--- Record extracts ---

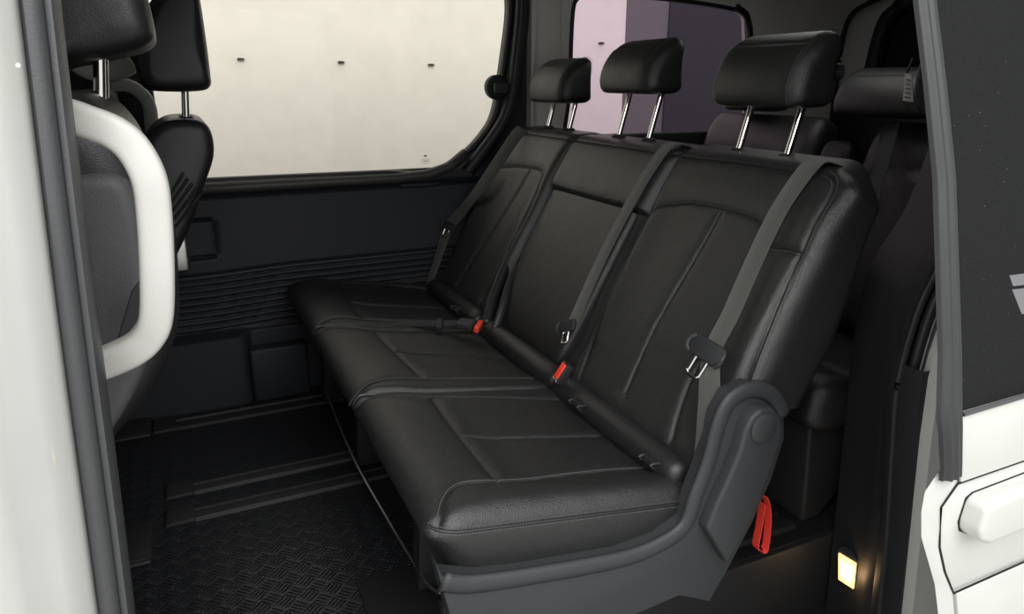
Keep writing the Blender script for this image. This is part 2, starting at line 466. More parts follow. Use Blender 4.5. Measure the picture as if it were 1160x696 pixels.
# near seat
rArch = [(1.483, .50), (1.455, .525), (1.40, .542), (1.33, .554), (1.179, .556), (1.11, .545), (1.082, .52)]
rLn = [(1.483, .50), (1.482, .35), (1.469, .208), (1.432, .03)]
rCn = [(1.243, .553), (1.255, .42), (1.268, .25), (1.255, .08)]
rRt = [(1.082, .52), (1.066, .42), (1.068, .32), (1.09, .18), (1.06, .05)]
bol = [(1.03, .675), (.995, .665), (.978, .63), (.972, .56), (.966, .45), (.955, .33), (.947, .23)]
bolh = [(1.066, .503), (.966, .505)]
topR = [(1.475, .665), (1.235, .672), (1.06, .668)]
B1, b1 = backrest(.935, 1.50, .0, [smooth_path(s, 6) for s in (rArch, rLn, rCn, rRt, bol, bolh, topR)], side=True)
for s, d in ((bol, .006), (bol, -.006), (rCn, .004), (bolh, .004), (rRt, .004)):
    stitches('stitching', B1.front(offset2(resample(smooth_path(s, 6), .004), d), .0004), b1, r=.0006, dash=.005, gap=.0022)
# middle seat upper part with the fold-down armrest under it
B2, b2 = backrest(1.50, 2.045, .02, [[(2.033, .505), (1.56, .505)], [(1.505, .668), (2.04, .668)], [(2.035, .66), (2.043, .5)]], T=.175,
                  ext=lambda P, nr: (P.__setitem__((slice(None), 2), P[:, 2]-np.clip(nr[:, 2], 0, 1)*.03*(1-sstep(P[:, 1], .498, .508))*1.0) or P))
AP = Pad(1.553, 2.03, .035, .503, .075, (.03, .03), (.11, .008), (.02, .022), [], bmap, lambda P, nr: P, d2=0)
AP.ra = (.03, .085)
V, F = AP.mesh(.008); arm = link('armrest', V, F, LEA, bench, angle=180, label='folded-up centre armrest pad')
# left (far) seat
lArch = [(2.487, .47), (2.47, .505), (2.42, .525), (2.286, .542), (2.15, .545), (2.105, .53), (2.094, .50)]
lLn = [(2.487, .47), (2.497, .29), (2.48, .07)]
lCn = [(2.211, .542), (2.256, .372), (2.335, .07)]
lRt = [(2.094, .50), (2.08, .40), (2.09, .25), (2.107, .07)]
B3, b3 = backrest(2.047, 2.525, .0, [smooth_path(s, 6) for s in (lArch, lLn, lCn, lRt)]+[[(2.06, .668), (2.5, .668)]])
stitches('stitching', B3.front(offset2(resample(smooth_path(lRt, 6), .004), .004), .0004), b3, r=.0006)
for P, c in ((B1, b1), (B2, b2), (B3, b3)): seam_lines(P, c)
# lumbar roll in the bight, one per seat
def roll(y0, y1):
    p = [BO+BT*.005+BN*(-.005)+np.array([0, y, 0]) for y in np.linspace(y0, y1, 30)]
    r = [.036*min(1, .55+.45*math.sin(min(1, (i+.5)/3)*math.pi/2), .55+.45*math.sin(min(1, (29.5-i)/3)*math.pi/2)) for i in range(30)]
    return MB().tube(p, r, 18).build('lumbar_roll', LEAS, bench, angle=180)
r1 = roll(.985, 1.50); r2 = roll(1.50, 2.03); r3 = roll(2.04, 2.53)
# child seat anchor slots: hooded loops on the roll
def anchor(px, py, par):
    c = bpt(px, py, .03)
    for s in (-.020, .020):
        cr_ = BO+BT*.005+BN*(-.005); cr_ = np.array([cr_[0], c[1]+s, cr_[2]])
        p = [cr_+BN*math.cos(q)*.0385+CT*(-math.sin(q))*.0385 for q in np.linspace(-.7, 1.3, 9)]
        a = MB().tube(p, .0028, 7).build('anchor_loop', PLG, par)
    cr_ = BO+BT*.005+BN*(-.005); cr_ = np.array([cr_[0], c[1], cr_[2]])+(BN*.7-CT*.7)*.026
    MB().tube([cr_+np.array([0, s, 0]) for s in (-.017, .017)], .012, 10).build('anchor_slot', GAP, par)
for px, py, par in ((662, 448, r1), (748, 505, r1), (521, 345, r3)): anchor(px, py, par)

# --- headrests
def headrest(parent, yc, x0, z0, name='headrest', w=.275, h=.148, d=.118, posts=True, zg=.945, scale=1, m=None, dirx=-1, pox=.030, guide=True, stitch=True, lean=.27, ps=.078, sec=None):
    """front faces dirx*x; (x0,z0) = bottom middle of the pad"""
    k = -dirx
    prof = sec or [(-.054, .005), (-.063, .026), (-.062, .052), (-.052, .082), (-.034, .108), (-.010, .130), (.016, .143), (.038, .148), (.050, .144), (.057, .125), (.059, .03), (.055, .006), (.03, .0), (-.03, .0)]
    prof = [(p[0]*d/.118, p[1]*h/.148) for p in prof]
    P = smooth_path([(a, b) for a, b in prof], 4, closed=True); P = resample(list(P)+[P[0]], .006)[:-1]
    cen = np.mean(P, axis=0); rows = []; hw = w/2; r = .040
    ys = [(-hw+r-r*math.cos(t), 1-(r*.9/.055)*(1-math.sin(t))) for t in np.linspace(0, math.pi/2, 8)]
    full = [(a, s) for a, s in ys]+[(y, 1) for y in np.linspace(-hw+r, hw-r, 14)[1:-1]]+[(-a, s) for a, s in ys[::-1]]
    n = len(P); V = []; F = []
    for y, s in full:
        s = max(s, .3)
        bow = .010*(1-(y/hw)**2)
        gr = -.0025*math.exp(-((abs(y)-(hw-.026))/.004)**2)
        for q in P:
            dq = (q-cen); L = np.linalg.norm(dq)
            inset = (1-s)*.055
            v = cen+dq*(1-min(.75, inset/L))+dq/L*gr
            ox = -bow if q[0] < -.02 else 0
            V.append((x0+k*(v[0]+ox)+0*lean*v[1], yc+y, z0+v[1]))
    for i in range(len(full)-1):
        for j in range(n): F.append((i*n+j, i*n+(j+1) % n, (i+1)*n+(j+1) % n, (i+1)*n+j))
    F += [list(range(n))[::-1], [(len(full)-1)*n+j for j in range(n)]]
    o = link(name, V, F, m or LEA, parent, angle=180)
    if stitch:
        for yy in (-hw+.026-.005, -hw+.026+.005):
            pts = [(x0+k*(cen+(q-cen)*1.012)[0]-k*(.002 if q[0] < -.02 else 0), yc+yy, z0+(cen+(q-cen)*1.012)[1]) for q in P if q[1] > .01*1]
            stitches('stitching', pts[: int(len(pts)*.75)], o, r=.0006, dash=.005, gap=.0025)
    if posts:
        for s in (-ps, ps):
            top = np.array([x0+k*pox, yc+s, z0+.03]); Lh = z0+.03-zg+.03
            bot = top-np.array([k*lean*Lh, 0, Lh])
            pm = MB().tube([bot, top], .0082, 16)
            pm.build('headrest_post', CHR, o)
            if guide:
                g = top-np.array([k*lean, 0, 1])*(z0+.03-zg)
                MB().tube([g+np.array([0, 0, -.012]), g+np.array([0, 0, .001]), g+np.array([0, 0, .005])], [.021, .021, .014], 20).build('post_guide', PLA, o)
    return o
for yc in (1.28, 1.80, 2.285):
    headrest(bench, yc, 1.245, {1.28: 1.066, 1.80: 1.087, 2.285: 1.050}[yc], zg=.962, w={1.28: .288, 1.80: .28, 2.285: .28}[yc], h={1.28: .158, 1.80: .150, 2.285: .148}[yc])
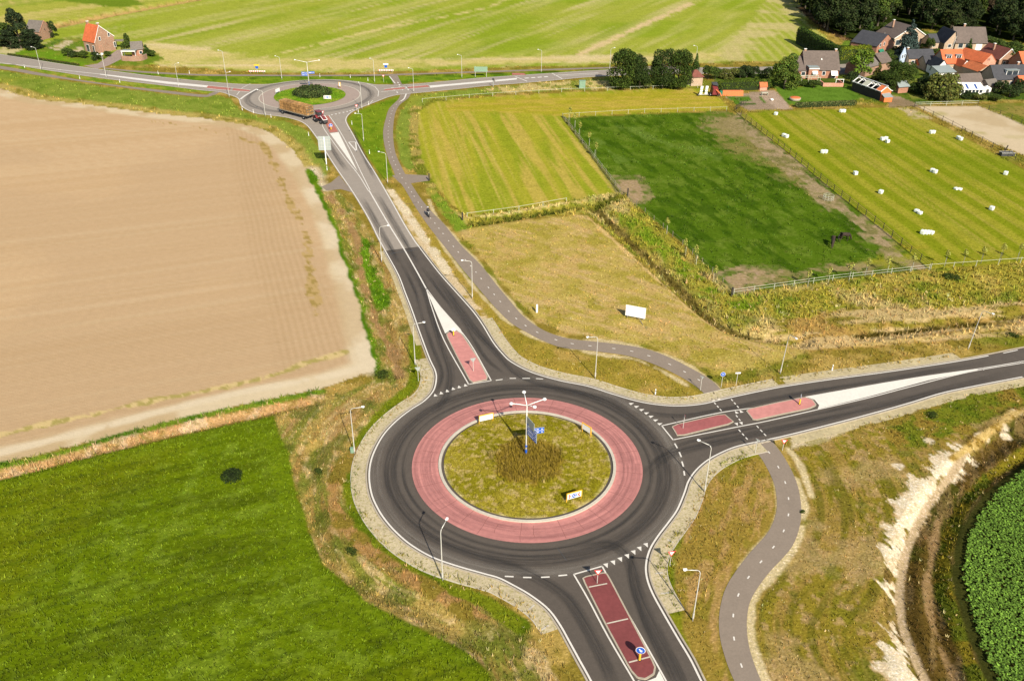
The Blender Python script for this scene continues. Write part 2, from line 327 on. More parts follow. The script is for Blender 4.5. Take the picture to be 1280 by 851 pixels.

---

### Goal
Transcribe each line above verbatim, with the pictures left out.

### Response to this task
Keep writing the Blender script for this image. This is part 2, starting at line 466. More parts follow. Use Blender 4.5. Measure the picture as if it were 1160x696 pixels.
# near seat
rArch = [(1.483, .50), (1.455, .525), (1.40, .542), (1.33, .554), (1.179, .556), (1.11, .545), (1.082, .52)]
rLn = [(1.483, .50), (1.482, .35), (1.469, .208), (1.432, .03)]
rCn = [(1.243, .553), (1.255, .42), (1.268, .25), (1.255, .08)]
rRt = [(1.082, .52), (1.066, .42), (1.068, .32), (1.09, .18), (1.06, .05)]
bol = [(1.03, .675), (.995, .665), (.978, .63), (.972, .56), (.966, .45), (.955, .33), (.947, .23)]
bolh = [(1.066, .503), (.966, .505)]
topR = [(1.475, .665), (1.235, .672), (1.06, .668)]
B1, b1 = backrest(.935, 1.50, .0, [smooth_path(s, 6) for s in (rArch, rLn, rCn, rRt, bol, bolh, topR)], side=True)
for s, d in ((bol, .006), (bol, -.006), (rCn, .004), (bolh, .004), (rRt, .004)):
    stitches('stitching', B1.front(offset2(resample(smooth_path(s, 6), .004), d), .0004), b1, r=.0006, dash=.005, gap=.0022)
# middle seat upper part with the fold-down armrest under it
B2, b2 = backrest(1.50, 2.045, .02, [[(2.033, .505), (1.56, .505)], [(1.505, .668), (2.04, .668)], [(2.035, .66), (2.043, .5)]], T=.175,
                  ext=lambda P, nr: (P.__setitem__((slice(None), 2), P[:, 2]-np.clip(nr[:, 2], 0, 1)*.03*(1-sstep(P[:, 1], .498, .508))*1.0) or P))
AP = Pad(1.553, 2.03, .035, .503, .075, (.03, .03), (.11, .008), (.02, .022), [], bmap, lambda P, nr: P, d2=0)
AP.ra = (.03, .085)
V, F = AP.mesh(.008); arm = link('armrest', V, F, LEA, bench, angle=180, label='folded-up centre armrest pad')
# left (far) seat
lArch = [(2.487, .47), (2.47, .505), (2.42, .525), (2.286, .542), (2.15, .545), (2.105, .53), (2.094, .50)]
lLn = [(2.487, .47), (2.497, .29), (2.48, .07)]
lCn = [(2.211, .542), (2.256, .372), (2.335, .07)]
lRt = [(2.094, .50), (2.08, .40), (2.09, .25), (2.107, .07)]
B3, b3 = backrest(2.047, 2.525, .0, [smooth_path(s, 6) for s in (lArch, lLn, lCn, lRt)]+[[(2.06, .668), (2.5, .668)]])
stitches('stitching', B3.front(offset2(resample(smooth_path(lRt, 6), .004), .004), .0004), b3, r=.0006)
for P, c in ((B1, b1), (B2, b2), (B3, b3)): seam_lines(P, c)
# lumbar roll in the bight, one per seat
def roll(y0, y1):
    p = [BO+BT*.005+BN*(-.005)+np.array([0, y, 0]) for y in np.linspace(y0, y1, 30)]
    r = [.036*min(1, .55+.45*math.sin(min(1, (i+.5)/3)*math.pi/2), .55+.45*math.sin(min(1, (29.5-i)/3)*math.pi/2)) for i in range(30)]
    return MB().tube(p, r, 18).build('lumbar_roll', LEAS, bench, angle=180)
r1 = roll(.985, 1.50); r2 = roll(1.50, 2.03); r3 = roll(2.04, 2.53)
# child seat anchor slots: hooded loops on the roll
def anchor(px, py, par):
    c = bpt(px, py, .03)
    for s in (-.020, .020):
        cr_ = BO+BT*.005+BN*(-.005); cr_ = np.array([cr_[0], c[1]+s, cr_[2]])
        p = [cr_+BN*math.cos(q)*.0385+CT*(-math.sin(q))*.0385 for q in np.linspace(-.7, 1.3, 9)]
        a = MB().tube(p, .0028, 7).build('anchor_loop', PLG, par)
    cr_ = BO+BT*.005+BN*(-.005); cr_ = np.array([cr_[0], c[1], cr_[2]])+(BN*.7-CT*.7)*.026
    MB().tube([cr_+np.array([0, s, 0]) for s in (-.017, .017)], .012, 10).build('anchor_slot', GAP, par)
for px, py, par in ((662, 448, r1), (748, 505, r1), (521, 345, r3)): anchor(px, py, par)

# --- headrests
def headrest(parent, yc, x0, z0, name='headrest', w=.275, h=.148, d=.118, posts=True, zg=.945, scale=1, m=None, dirx=-1, pox=.030, guide=True, stitch=True, lean=.27, ps=.078, sec=None):
    """front faces dirx*x; (x0,z0) = bottom middle of the pad"""
    k = -dirx
    prof = sec or [(-.054, .005), (-.063, .026), (-.062, .052), (-.052, .082), (-.034, .108), (-.010, .130), (.016, .143), (.038, .148), (.050, .144), (.057, .125), (.059, .03), (.055, .006), (.03, .0), (-.03, .0)]
    prof = [(p[0]*d/.118, p[1]*h/.148) for p in prof]
    P = smooth_path([(a, b) for a, b in prof], 4, closed=True); P = resample(list(P)+[P[0]], .006)[:-1]
    cen = np.mean(P, axis=0); rows = []; hw = w/2; r = .040
    ys = [(-hw+r-r*math.cos(t), 1-(r*.9/.055)*(1-math.sin(t))) for t in np.linspace(0, math.pi/2, 8)]
    full = [(a, s) for a, s in ys]+[(y, 1) for y in np.linspace(-hw+r, hw-r, 14)[1:-1]]+[(-a, s) for a, s in ys[::-1]]
    n = len(P); V = []; F = []
    for y, s in full:
        s = max(s, .3)
        bow = .010*(1-(y/hw)**2)
        gr = -.0025*math.exp(-((abs(y)-(hw-.026))/.004)**2)
        for q in P:
            dq = (q-cen); L = np.linalg.norm(dq)
            inset = (1-s)*.055
            v = cen+dq*(1-min(.75, inset/L))+dq/L*gr
            ox = -bow if q[0] < -.02 else 0
            V.append((x0+k*(v[0]+ox)+0*lean*v[1], yc+y, z0+v[1]))
    for i in range(len(full)-1):
        for j in range(n): F.append((i*n+j, i*n+(j+1) % n, (i+1)*n+(j+1) % n, (i+1)*n+j))
    F += [list(range(n))[::-1], [(len(full)-1)*n+j for j in range(n)]]
    o = link(name, V, F, m or LEA, parent, angle=180)
    if stitch:
        for yy in (-hw+.026-.005, -hw+.026+.005):
            pts = [(x0+k*(cen+(q-cen)*1.012)[0]-k*(.002 if q[0] < -.02 else 0), yc+yy, z0+(cen+(q-cen)*1.012)[1]) for q in P if q[1] > .01*1]
            stitches('stitching', pts[: int(len(pts)*.75)], o, r=.0006, dash=.005, gap=.0025)
    if posts:
        for s in (-ps, ps):
            top = np.array([x0+k*pox, yc+s, z0+.03]); Lh = z0+.03-zg+.03
            bot = top-np.array([k*lean*Lh, 0, Lh])
            pm = MB().tube([bot, top], .0082, 16)
            pm.build('headrest_post', CHR, o)
            if guide:
                g = top-np.array([k*lean, 0, 1])*(z0+.03-zg)
                MB().tube([g+np.array([0, 0, -.012]), g+np.array([0, 0, .001]), g+np.array([0, 0, .005])], [.021, .021, .014], 20).build('post_guide', PLA, o)
    return o
for yc in (1.28, 1.80, 2.285):
    headrest(bench, yc, 1.245, {1.28: 1.066, 1.80: 1.087, 2.285: 1.050}[yc], zg=.962, w={1.28: .288, 1.80: .28, 2.285: .28}[yc], h={1.28: .158, 1.80: .150, 2.285: .148}[yc])
The Blender Python script for this scene continues. Write part 2, from line 327 on. More parts follow. The script is for Blender 4.5. Take the picture to be 1280 by 851 pixels.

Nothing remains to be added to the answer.